Analogies can be powerful tools in both explaining and misrepresenting a complex topic. What methodology works well for finding good analogies and how does one figure out whether an analogy is well suited for a specific audience?

3 Answers 3


You can eliminate many inappropriate metaphors by asking yourself a question: "Will the people in this audience understand this metphor?" I can't tell you how many American sports metaphors I've wanted to put into my presentations, only to take them out after a moment's pause to consider my international audience.

Ask a few members of the audience for their opinions.

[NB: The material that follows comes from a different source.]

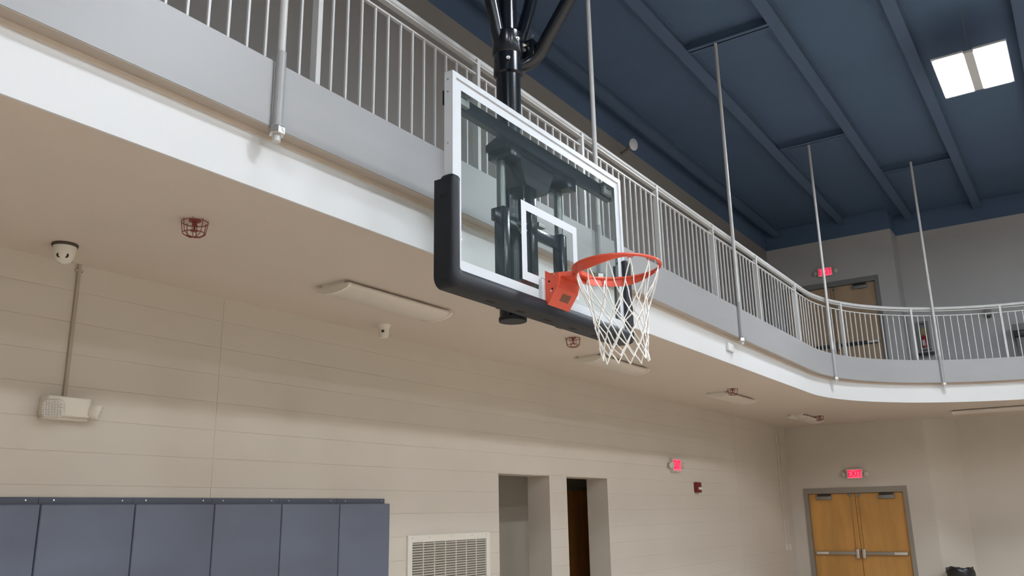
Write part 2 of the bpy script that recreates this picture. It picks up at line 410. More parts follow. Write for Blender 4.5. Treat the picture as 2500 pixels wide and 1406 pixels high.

Finally, I've found that metaphors are awful for persuading. They can be useful to explain new ideas to a generally sympathetic audience. But people who are skeptical of your ideas are likely focus immediatetely in the faults in the analogy.


Analogies should be things that your audience will understand, preferably something that they are familiar with and deal with regularly. For example, I tutor talmud, which consists almost entirely of concepts which are explained by analogy. When teaching kids, I use analogies revolving around sports, and XBox. When studying with businessmen, the analogies come from financial instruments and shell corporations. Just last week I was studying with a programmer so we constructed the arguments in terms of a tree.


Personally, I had experienced some unpleasant moments with students complaining that they were getting prose instead of (hard) facts because I am a bad teacher. A couple of troublemakers are able to ruin the whole lesson.